Menu
 

AgriVisor Afternoon Marketwatch

 
Tuesday, November 08, 2016
***** Corn futures closed 7-8 higher; soybeans 12-13 higher; Chicago wheat 4-5 higher. ***** 
 
   # Much of the strength in the grain pits can be attributed to fund short covering or new buying in anticipation of a Clinton win today.  At the same time, there were some minor features in the oilseed complex that helped guide everything higher.  
   # Tomorrow’s USDA report will be the key guiding influence, other than the sentiment from the election.  The trade is looking for USDA to lower the corn yield 0.2 bu. to 173.2, and raise the soybean yield to 52.0, up 0.6 bu. from last month.  From a historical perspective, the soybean yield estimate seems high to us, possibly tilting the odds a little more friendly and less bearish, and the trade may be sensing that.
   # Soybean oil was again the upside leader in the soy complex.  Palm oil prices in Malaysia rose to 2 year highs today, keeping the vegoil markets on the boil.  That’s not to say soymeal is being left out.  For the 2nd consecutive day, there was a soymeal sale large enough to report, this time to the Dominican Republic.  It will be interesting to see what sales were last week on Thursday’s report. 
   # Weather may be playing a small part in the gains, but other than wheat, it’s much too soon to worry about soil moisture.  Weekend rains were disappointing in the S. Plains, while the forecasts remain dry, bringing some worry about new-crop potential.  The other droughty pockets including the Southeast, are garnering some talk, but mostly the La Nina numbers stay neutral.  Even the Australians aren’t convinced about a La Nina forming the rest of this calendar year. 
   # Egypt bought 240,000 tons of wheat overnight from Russia/Romania.  The prices appeared a little higher than the trade was anticipating.  News from Ukraine implies the milling wheat share of their crop is a little larger than last year.
   # Mato Grosso in northern Brazil reports that soybean planting is heading to completion ahead of normal.  This could put new-crop into the pipeline by early/middle February.  More important, it would allow for the 2nd crop corn to be planted more timely, implying better yields this year.
   # U.S. equity markets ground a little higher at days end, with indications that Hillary Clinton will likely prevail in her campaign for President.  But activity was somewhat lighter following Monday’s surge.
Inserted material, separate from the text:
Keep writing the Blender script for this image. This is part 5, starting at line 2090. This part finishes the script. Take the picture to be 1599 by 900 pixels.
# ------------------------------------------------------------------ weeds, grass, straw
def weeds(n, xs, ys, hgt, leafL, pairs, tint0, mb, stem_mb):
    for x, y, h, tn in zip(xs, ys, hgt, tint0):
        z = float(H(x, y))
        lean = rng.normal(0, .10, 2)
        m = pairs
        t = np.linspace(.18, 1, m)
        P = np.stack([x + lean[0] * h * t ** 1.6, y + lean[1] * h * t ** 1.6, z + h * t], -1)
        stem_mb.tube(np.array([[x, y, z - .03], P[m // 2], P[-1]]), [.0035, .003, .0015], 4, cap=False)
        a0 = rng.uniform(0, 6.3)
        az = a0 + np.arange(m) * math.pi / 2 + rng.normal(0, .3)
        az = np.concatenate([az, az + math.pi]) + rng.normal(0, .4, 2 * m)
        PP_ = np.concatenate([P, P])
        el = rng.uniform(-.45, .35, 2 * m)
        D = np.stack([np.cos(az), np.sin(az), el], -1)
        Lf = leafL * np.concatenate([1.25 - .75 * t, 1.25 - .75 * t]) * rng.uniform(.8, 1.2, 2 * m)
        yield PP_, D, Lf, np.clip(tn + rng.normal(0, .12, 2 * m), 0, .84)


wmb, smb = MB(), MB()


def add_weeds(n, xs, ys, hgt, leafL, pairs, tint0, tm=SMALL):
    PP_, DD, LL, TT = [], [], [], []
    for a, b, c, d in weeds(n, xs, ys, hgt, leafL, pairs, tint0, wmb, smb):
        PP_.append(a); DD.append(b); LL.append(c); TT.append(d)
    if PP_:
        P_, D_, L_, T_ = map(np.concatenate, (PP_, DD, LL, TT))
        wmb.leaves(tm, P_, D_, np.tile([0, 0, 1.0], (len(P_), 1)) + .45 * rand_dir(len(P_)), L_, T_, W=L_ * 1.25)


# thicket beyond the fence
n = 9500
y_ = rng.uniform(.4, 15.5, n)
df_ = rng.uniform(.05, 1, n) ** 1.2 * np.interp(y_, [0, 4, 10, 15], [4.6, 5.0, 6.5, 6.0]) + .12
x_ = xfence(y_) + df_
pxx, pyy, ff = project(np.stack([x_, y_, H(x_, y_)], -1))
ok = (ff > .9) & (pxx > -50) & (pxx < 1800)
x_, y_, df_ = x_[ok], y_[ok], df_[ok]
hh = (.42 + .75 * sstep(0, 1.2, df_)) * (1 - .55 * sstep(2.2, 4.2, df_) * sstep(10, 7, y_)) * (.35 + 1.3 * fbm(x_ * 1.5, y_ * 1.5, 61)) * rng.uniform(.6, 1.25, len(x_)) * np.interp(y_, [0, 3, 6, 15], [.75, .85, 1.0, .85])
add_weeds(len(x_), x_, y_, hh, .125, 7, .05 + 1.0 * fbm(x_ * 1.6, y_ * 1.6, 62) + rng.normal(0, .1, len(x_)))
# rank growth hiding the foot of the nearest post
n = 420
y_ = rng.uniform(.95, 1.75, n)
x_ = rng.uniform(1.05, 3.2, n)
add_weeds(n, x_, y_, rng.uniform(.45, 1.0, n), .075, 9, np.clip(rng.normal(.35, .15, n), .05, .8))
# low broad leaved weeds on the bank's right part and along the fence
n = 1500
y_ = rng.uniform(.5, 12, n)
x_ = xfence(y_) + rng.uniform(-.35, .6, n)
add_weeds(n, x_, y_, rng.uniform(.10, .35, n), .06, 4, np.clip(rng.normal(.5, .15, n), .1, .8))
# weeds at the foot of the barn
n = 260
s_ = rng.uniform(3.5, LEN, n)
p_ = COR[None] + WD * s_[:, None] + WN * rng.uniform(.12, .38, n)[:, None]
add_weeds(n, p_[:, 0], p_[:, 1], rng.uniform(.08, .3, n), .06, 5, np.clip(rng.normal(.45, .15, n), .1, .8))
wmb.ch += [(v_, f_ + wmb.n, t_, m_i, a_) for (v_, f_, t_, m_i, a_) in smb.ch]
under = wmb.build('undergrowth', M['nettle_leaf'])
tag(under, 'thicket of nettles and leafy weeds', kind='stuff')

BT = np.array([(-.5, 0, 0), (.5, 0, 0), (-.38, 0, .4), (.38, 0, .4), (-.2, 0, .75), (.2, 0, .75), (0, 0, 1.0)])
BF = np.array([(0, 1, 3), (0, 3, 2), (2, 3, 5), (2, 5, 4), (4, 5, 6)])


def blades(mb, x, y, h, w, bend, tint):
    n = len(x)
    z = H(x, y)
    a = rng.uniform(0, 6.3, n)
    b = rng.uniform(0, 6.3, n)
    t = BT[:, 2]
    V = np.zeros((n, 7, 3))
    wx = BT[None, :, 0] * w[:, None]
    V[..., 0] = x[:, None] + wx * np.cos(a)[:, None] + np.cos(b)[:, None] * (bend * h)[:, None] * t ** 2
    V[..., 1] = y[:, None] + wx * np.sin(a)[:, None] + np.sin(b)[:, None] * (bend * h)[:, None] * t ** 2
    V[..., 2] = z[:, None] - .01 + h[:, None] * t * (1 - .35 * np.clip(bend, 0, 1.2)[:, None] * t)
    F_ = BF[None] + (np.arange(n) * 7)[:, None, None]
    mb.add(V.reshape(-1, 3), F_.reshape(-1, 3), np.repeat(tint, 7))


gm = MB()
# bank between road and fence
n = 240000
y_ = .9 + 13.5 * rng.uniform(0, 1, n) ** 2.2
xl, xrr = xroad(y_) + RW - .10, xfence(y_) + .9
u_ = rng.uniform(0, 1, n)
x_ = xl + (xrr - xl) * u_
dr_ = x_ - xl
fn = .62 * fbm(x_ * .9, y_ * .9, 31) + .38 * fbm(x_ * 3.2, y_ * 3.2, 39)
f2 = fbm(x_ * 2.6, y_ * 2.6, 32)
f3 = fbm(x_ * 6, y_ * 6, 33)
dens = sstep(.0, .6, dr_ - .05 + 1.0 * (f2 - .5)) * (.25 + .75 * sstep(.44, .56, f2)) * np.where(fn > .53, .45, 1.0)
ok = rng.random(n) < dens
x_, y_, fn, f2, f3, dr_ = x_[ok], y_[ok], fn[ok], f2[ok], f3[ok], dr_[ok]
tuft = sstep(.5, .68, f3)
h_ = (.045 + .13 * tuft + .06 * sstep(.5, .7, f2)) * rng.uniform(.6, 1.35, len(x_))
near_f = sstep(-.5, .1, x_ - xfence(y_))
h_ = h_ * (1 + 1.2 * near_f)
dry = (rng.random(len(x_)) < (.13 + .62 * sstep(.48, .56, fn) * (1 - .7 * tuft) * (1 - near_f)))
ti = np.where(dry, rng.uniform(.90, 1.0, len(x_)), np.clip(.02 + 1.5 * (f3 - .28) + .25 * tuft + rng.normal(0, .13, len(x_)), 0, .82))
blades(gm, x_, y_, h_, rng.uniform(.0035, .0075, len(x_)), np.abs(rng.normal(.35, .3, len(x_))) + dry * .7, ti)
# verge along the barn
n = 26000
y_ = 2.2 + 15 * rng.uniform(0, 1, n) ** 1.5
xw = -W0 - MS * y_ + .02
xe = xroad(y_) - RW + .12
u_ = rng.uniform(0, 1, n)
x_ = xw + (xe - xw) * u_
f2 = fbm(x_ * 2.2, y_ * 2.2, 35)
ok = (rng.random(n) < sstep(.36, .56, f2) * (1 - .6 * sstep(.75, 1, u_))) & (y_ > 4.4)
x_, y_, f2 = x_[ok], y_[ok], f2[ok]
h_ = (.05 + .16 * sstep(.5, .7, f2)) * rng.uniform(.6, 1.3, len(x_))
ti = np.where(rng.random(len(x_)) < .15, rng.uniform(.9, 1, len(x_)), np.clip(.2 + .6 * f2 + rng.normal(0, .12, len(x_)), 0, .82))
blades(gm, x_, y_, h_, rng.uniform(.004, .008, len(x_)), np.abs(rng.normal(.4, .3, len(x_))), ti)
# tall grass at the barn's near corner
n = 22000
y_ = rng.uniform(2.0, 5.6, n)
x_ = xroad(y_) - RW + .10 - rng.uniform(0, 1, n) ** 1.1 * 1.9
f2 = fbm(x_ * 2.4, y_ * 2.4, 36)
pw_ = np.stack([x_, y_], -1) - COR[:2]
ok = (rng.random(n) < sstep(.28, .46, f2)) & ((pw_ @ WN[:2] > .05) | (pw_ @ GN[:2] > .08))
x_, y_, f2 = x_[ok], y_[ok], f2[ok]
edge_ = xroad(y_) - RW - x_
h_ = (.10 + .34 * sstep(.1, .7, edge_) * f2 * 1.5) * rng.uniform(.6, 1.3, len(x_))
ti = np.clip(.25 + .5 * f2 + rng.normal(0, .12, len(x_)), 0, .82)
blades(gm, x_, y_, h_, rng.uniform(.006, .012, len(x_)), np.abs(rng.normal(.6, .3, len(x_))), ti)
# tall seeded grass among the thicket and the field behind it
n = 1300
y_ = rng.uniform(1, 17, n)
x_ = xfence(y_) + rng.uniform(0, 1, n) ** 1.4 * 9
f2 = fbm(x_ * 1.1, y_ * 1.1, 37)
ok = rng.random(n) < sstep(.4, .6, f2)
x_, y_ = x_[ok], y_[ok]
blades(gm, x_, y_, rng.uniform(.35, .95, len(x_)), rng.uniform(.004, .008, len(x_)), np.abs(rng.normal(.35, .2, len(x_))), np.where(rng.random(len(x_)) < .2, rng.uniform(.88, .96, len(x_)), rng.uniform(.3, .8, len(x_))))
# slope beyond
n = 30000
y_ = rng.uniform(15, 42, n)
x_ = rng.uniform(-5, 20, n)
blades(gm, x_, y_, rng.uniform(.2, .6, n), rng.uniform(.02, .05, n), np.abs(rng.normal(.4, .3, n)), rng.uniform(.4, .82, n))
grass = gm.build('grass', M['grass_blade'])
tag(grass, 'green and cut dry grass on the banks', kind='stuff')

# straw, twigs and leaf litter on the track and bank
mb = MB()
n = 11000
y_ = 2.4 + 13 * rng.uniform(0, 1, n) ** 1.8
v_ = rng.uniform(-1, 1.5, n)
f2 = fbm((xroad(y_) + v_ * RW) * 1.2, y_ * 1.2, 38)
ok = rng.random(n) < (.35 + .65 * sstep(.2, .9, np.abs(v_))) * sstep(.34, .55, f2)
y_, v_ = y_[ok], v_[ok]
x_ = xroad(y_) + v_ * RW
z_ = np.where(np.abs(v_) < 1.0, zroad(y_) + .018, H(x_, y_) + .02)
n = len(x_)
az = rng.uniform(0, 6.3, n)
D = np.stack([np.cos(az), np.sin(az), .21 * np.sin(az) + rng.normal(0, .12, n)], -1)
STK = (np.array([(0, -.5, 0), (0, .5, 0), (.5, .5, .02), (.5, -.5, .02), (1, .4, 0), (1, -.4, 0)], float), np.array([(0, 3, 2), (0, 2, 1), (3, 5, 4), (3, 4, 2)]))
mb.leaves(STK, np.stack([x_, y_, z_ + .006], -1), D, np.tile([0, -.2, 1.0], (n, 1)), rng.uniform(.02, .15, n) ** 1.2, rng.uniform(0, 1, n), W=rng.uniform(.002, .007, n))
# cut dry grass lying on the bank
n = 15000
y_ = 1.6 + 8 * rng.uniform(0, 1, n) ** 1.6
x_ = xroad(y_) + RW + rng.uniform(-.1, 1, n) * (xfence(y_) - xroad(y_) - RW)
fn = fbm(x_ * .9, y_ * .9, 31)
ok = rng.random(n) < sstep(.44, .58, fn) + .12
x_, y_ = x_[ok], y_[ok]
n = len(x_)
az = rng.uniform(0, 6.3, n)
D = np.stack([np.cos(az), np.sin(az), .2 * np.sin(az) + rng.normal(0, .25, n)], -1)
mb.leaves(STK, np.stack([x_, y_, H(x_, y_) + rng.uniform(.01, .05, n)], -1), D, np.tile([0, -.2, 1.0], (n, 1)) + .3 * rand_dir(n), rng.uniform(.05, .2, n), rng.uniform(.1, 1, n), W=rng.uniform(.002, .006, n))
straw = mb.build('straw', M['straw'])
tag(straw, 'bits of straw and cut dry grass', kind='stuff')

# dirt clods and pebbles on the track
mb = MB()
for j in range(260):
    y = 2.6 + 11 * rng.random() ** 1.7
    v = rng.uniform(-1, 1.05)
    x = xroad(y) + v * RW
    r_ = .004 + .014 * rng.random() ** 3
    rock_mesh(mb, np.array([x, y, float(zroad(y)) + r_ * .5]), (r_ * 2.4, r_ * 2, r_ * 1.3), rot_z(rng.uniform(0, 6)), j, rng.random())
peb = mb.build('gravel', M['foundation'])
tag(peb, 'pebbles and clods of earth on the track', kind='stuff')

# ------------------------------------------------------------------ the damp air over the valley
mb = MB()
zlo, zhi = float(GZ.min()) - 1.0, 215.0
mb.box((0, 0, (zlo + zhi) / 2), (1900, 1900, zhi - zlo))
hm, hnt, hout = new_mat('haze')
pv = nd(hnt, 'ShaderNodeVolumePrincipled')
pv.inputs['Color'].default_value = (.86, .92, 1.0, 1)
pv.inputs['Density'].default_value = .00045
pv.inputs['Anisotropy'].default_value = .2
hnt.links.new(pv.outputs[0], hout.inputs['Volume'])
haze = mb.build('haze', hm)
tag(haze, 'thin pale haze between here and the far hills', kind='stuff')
***** Live cattle futures closed $0.95 to $1.35 higher; feeders $2.05 to $2.97 higher; hogs $0.12 lower to $0.57 higher. ***** 

   # Wholesale beef prices closed lower today, with choice at $185.34, down $1.93 on the day.  The cattle trade is still limited early in the week, but a softer wholesale market is likely to keep a lid on cash cattle prices.  Keep in mind, November is not a robust demand period for red meats. Most of the futures buying came from short covering after a modest 3 day decline.
   # Wholesale pork prices were steady/weak, with the #2 cutout ending at $74.24.  Cash hog prices were mostly about $0.50 lower with the Iowa average at $42.08.  The CME cash index continues to fade, currently standing at $50.46.